## Supplied material
+===+
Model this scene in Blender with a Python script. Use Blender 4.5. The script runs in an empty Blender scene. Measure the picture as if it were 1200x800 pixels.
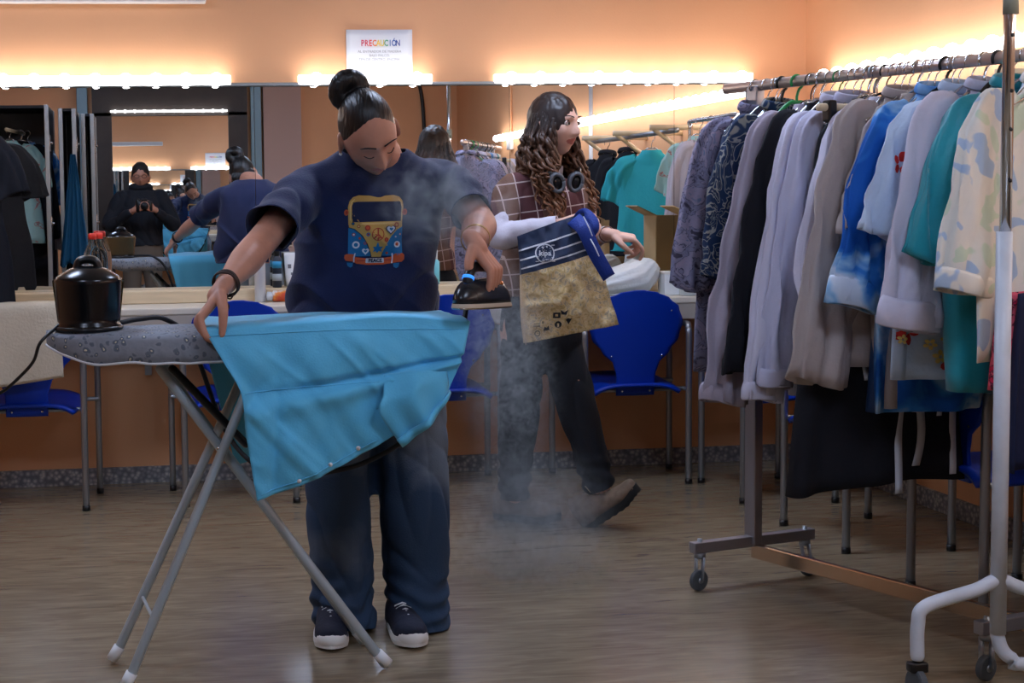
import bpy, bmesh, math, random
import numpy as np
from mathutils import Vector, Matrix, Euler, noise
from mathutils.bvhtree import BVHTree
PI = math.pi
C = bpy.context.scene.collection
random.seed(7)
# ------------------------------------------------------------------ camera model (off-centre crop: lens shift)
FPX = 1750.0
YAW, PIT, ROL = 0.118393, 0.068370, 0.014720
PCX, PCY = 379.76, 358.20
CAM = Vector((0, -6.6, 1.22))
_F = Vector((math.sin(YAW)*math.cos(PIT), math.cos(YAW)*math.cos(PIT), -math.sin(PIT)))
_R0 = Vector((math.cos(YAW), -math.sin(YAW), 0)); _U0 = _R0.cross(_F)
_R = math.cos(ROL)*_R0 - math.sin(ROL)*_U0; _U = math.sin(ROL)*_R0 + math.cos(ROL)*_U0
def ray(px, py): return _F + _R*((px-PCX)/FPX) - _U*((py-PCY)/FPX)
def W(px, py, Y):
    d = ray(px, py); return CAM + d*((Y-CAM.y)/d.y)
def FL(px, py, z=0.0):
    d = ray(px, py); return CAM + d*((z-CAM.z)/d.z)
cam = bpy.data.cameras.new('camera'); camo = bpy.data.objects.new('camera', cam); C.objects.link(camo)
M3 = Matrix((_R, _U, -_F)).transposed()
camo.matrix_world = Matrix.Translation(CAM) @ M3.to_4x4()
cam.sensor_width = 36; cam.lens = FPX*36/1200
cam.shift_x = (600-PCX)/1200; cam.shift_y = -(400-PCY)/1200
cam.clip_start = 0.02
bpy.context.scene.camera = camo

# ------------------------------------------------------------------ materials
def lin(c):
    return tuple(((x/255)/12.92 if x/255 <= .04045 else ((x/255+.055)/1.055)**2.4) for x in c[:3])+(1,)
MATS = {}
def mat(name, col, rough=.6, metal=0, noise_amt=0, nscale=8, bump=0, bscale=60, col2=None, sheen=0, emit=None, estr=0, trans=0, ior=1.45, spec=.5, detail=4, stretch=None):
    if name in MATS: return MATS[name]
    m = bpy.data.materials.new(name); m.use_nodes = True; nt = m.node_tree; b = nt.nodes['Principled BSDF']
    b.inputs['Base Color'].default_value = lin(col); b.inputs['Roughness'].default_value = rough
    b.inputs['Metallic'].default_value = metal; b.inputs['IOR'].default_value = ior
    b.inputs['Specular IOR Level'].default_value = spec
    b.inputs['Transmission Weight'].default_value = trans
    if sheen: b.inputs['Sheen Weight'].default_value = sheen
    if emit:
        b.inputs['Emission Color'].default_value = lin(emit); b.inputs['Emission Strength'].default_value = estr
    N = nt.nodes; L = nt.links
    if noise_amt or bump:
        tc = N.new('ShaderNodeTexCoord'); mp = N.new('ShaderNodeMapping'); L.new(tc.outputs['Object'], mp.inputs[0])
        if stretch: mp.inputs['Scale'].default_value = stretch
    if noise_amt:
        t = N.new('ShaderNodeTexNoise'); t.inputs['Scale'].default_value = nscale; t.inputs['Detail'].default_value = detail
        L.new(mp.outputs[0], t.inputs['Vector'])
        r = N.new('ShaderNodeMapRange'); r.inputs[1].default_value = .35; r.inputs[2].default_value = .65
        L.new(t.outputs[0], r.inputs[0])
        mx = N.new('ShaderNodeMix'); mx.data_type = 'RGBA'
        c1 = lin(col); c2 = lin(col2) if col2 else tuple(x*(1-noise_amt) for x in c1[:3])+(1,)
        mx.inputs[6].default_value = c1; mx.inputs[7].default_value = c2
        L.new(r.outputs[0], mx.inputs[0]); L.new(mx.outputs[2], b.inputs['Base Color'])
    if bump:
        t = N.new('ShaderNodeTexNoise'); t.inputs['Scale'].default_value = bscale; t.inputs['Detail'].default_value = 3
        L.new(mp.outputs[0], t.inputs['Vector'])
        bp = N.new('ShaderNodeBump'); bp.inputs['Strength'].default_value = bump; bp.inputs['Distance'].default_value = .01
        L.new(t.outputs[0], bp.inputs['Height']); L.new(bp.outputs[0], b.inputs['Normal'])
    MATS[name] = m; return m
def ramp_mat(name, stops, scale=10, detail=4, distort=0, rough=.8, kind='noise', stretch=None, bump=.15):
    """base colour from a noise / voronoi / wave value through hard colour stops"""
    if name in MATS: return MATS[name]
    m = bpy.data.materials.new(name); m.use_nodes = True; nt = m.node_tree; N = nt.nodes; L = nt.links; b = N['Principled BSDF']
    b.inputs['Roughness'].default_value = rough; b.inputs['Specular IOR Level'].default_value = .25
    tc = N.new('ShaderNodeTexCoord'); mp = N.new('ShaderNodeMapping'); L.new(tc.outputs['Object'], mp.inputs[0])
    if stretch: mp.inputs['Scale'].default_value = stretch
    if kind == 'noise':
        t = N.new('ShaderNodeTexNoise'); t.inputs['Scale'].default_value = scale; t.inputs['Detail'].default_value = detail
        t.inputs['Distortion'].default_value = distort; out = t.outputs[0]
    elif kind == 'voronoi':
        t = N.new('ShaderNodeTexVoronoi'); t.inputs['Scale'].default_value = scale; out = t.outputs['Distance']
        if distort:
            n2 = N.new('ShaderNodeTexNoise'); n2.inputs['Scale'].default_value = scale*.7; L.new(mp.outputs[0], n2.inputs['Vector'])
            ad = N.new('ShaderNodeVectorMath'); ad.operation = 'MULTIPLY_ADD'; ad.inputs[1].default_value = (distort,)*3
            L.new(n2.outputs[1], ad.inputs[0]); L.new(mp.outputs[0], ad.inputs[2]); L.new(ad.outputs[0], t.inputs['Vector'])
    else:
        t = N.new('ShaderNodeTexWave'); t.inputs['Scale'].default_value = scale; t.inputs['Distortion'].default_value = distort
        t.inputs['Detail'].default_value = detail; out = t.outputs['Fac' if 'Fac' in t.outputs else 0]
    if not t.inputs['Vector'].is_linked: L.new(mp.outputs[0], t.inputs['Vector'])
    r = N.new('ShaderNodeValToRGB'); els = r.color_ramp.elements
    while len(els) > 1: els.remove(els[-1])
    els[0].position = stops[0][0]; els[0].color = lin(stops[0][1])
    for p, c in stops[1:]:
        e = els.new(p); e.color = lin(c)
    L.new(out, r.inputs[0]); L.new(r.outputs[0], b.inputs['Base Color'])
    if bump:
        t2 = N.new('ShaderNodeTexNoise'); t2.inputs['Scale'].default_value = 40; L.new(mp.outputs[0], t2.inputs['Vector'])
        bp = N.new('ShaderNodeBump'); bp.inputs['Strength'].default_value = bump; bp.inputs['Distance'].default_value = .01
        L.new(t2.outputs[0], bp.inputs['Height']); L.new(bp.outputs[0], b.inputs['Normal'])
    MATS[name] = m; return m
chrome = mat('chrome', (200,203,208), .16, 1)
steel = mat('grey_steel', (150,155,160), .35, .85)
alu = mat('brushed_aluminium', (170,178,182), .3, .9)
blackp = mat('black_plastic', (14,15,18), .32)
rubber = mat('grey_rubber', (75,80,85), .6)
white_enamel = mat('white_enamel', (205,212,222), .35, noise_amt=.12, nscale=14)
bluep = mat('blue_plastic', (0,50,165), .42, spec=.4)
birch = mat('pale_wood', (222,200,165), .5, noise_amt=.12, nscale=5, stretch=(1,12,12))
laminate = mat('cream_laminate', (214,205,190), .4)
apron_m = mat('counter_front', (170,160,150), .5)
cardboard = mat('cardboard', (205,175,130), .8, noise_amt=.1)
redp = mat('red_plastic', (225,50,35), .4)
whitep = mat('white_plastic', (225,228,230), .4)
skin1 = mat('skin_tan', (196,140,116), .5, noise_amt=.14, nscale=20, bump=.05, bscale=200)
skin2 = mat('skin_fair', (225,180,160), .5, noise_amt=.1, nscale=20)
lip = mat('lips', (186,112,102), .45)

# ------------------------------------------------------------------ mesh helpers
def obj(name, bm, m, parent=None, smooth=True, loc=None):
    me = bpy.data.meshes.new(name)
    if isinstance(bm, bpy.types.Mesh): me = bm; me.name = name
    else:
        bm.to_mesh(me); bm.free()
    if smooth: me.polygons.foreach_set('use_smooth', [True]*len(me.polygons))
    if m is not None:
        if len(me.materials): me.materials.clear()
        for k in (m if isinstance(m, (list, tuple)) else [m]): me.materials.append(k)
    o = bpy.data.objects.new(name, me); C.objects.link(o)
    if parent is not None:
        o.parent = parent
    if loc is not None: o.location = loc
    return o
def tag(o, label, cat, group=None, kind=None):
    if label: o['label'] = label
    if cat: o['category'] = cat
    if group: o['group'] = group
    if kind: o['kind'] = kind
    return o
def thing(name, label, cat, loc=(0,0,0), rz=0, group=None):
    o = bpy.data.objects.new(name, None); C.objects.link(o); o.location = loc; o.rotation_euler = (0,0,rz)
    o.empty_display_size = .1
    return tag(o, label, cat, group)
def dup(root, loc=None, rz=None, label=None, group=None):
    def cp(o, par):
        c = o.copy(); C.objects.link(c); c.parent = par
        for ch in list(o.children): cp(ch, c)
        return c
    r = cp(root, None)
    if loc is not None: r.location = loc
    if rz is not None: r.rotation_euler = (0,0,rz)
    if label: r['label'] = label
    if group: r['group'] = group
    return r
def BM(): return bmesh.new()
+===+
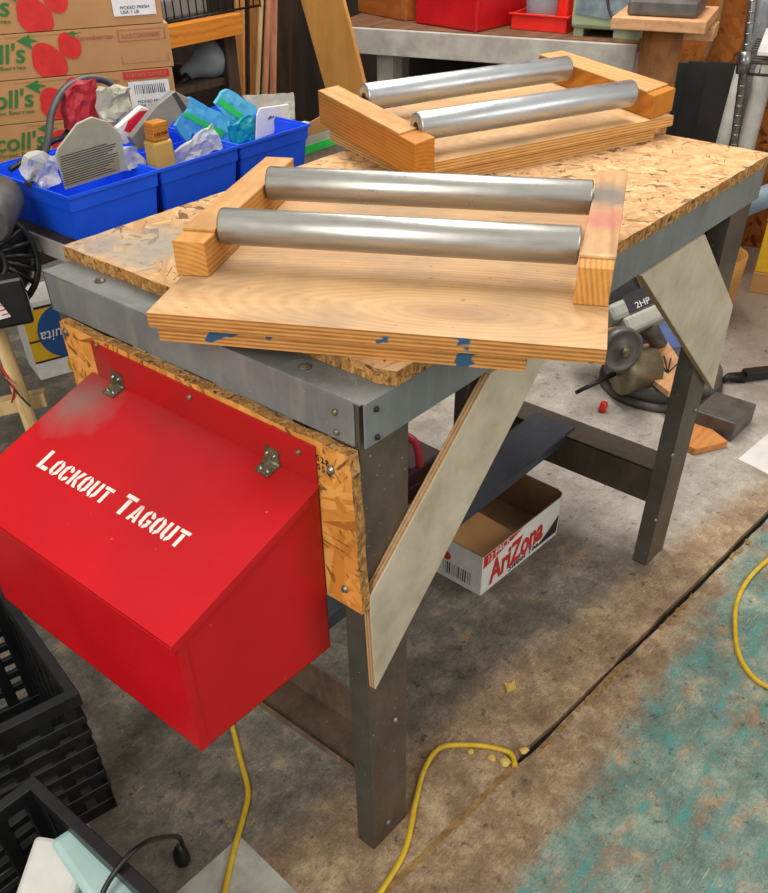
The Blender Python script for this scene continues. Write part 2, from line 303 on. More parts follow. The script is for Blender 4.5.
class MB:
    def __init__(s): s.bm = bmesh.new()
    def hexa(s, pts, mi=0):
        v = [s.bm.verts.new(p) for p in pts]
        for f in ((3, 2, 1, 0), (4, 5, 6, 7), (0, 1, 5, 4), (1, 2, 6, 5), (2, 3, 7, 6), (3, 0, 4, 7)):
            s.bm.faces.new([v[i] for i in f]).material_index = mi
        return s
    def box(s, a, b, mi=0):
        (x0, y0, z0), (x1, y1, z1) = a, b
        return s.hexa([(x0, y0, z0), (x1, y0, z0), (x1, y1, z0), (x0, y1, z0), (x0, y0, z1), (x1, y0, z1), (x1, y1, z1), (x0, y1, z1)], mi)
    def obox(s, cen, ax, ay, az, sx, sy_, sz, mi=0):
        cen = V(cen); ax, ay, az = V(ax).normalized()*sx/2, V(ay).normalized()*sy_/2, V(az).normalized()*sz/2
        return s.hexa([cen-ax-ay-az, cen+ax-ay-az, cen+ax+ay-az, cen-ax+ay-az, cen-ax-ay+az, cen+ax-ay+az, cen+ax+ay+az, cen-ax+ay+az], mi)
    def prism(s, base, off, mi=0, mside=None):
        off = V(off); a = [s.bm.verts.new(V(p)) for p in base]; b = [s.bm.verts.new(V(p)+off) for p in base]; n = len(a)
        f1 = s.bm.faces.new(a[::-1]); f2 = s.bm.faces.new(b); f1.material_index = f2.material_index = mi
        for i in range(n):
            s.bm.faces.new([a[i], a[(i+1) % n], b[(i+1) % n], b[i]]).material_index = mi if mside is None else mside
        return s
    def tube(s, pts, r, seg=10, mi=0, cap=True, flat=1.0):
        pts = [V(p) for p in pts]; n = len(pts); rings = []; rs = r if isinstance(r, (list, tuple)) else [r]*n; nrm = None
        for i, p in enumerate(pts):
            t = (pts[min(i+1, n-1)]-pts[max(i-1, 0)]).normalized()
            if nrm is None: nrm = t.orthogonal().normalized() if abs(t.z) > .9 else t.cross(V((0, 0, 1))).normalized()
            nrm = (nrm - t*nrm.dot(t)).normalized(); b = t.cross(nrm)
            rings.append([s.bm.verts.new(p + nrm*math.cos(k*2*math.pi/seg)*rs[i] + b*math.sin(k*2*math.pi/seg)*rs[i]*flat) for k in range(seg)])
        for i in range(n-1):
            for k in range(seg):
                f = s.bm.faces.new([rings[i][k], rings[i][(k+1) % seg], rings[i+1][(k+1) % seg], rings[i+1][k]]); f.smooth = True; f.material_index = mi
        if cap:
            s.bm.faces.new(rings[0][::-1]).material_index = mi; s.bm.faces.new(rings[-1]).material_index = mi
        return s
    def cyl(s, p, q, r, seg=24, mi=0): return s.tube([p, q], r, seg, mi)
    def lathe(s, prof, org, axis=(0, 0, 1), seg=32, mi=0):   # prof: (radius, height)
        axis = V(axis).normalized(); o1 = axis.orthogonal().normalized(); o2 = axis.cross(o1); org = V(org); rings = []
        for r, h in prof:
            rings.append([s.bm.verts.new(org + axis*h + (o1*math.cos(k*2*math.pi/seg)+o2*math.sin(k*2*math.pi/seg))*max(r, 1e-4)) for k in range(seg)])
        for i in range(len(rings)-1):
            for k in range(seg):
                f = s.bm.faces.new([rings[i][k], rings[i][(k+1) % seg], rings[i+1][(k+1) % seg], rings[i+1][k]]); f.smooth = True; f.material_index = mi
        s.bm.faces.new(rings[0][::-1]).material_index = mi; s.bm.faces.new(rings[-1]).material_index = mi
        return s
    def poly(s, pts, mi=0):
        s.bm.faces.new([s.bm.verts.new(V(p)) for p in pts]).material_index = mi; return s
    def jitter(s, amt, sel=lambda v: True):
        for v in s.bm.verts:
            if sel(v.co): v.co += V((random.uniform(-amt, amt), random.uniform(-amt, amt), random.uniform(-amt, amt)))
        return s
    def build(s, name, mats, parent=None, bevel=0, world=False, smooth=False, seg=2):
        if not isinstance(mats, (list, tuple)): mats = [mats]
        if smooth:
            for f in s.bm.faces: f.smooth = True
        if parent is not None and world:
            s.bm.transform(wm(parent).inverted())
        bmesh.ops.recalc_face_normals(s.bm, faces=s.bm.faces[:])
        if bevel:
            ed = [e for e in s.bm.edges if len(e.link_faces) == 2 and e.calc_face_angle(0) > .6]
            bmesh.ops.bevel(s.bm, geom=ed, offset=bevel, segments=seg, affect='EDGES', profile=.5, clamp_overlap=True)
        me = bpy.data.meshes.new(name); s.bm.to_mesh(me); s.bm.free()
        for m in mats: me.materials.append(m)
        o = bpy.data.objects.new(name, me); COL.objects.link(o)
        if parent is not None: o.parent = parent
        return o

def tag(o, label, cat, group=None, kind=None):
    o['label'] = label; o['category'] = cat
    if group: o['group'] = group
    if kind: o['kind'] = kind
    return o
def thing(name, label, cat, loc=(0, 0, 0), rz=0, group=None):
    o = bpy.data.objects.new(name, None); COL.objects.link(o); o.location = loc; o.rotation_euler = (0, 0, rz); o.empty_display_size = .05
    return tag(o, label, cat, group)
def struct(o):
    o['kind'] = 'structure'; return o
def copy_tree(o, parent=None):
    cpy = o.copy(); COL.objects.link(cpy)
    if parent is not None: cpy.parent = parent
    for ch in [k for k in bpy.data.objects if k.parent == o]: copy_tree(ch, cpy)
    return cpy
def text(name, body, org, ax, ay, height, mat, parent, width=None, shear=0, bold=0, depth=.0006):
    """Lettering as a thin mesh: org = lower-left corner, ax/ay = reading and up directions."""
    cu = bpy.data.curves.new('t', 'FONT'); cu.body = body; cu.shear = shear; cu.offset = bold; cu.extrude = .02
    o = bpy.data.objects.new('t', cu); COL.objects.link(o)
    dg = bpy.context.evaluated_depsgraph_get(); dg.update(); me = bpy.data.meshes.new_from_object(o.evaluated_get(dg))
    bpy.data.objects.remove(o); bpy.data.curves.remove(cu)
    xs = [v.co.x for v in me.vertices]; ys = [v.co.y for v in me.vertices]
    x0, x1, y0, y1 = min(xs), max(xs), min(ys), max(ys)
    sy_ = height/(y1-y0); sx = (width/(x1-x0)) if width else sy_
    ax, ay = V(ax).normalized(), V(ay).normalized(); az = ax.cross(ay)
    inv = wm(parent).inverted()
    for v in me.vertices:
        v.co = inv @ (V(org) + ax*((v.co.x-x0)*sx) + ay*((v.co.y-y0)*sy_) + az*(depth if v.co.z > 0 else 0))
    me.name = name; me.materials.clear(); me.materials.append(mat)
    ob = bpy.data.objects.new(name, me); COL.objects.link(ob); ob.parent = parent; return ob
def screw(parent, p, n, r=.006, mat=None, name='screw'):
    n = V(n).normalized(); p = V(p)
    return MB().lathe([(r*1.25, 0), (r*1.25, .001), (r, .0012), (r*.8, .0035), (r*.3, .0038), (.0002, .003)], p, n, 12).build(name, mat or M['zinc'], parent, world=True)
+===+
## What the task requires
Omit all pictures, and reproduce exactly the lines from the one holding "Model this scene" through the one holding "bpy.context.scene.camera = camo", both included.

## Finished task
Model this scene in Blender with a Python script. Use Blender 4.5. The script runs in an empty Blender scene. Measure the picture as if it were 1200x800 pixels.
import bpy, bmesh, math, random
import numpy as np
from mathutils import Vector, Matrix, Euler, noise
from mathutils.bvhtree import BVHTree
PI = math.pi
C = bpy.context.scene.collection
random.seed(7)
# ------------------------------------------------------------------ camera model (off-centre crop: lens shift)
FPX = 1750.0
YAW, PIT, ROL = 0.118393, 0.068370, 0.014720
PCX, PCY = 379.76, 358.20
CAM = Vector((0, -6.6, 1.22))
_F = Vector((math.sin(YAW)*math.cos(PIT), math.cos(YAW)*math.cos(PIT), -math.sin(PIT)))
_R0 = Vector((math.cos(YAW), -math.sin(YAW), 0)); _U0 = _R0.cross(_F)
_R = math.cos(ROL)*_R0 - math.sin(ROL)*_U0; _U = math.sin(ROL)*_R0 + math.cos(ROL)*_U0
def ray(px, py): return _F + _R*((px-PCX)/FPX) - _U*((py-PCY)/FPX)
def W(px, py, Y):
    d = ray(px, py); return CAM + d*((Y-CAM.y)/d.y)
def FL(px, py, z=0.0):
    d = ray(px, py); return CAM + d*((z-CAM.z)/d.z)
cam = bpy.data.cameras.new('camera'); camo = bpy.data.objects.new('camera', cam); C.objects.link(camo)
M3 = Matrix((_R, _U, -_F)).transposed()
camo.matrix_world = Matrix.Translation(CAM) @ M3.to_4x4()
cam.sensor_width = 36; cam.lens = FPX*36/1200
cam.shift_x = (600-PCX)/1200; cam.shift_y = -(400-PCY)/1200
cam.clip_start = 0.02
bpy.context.scene.camera = camo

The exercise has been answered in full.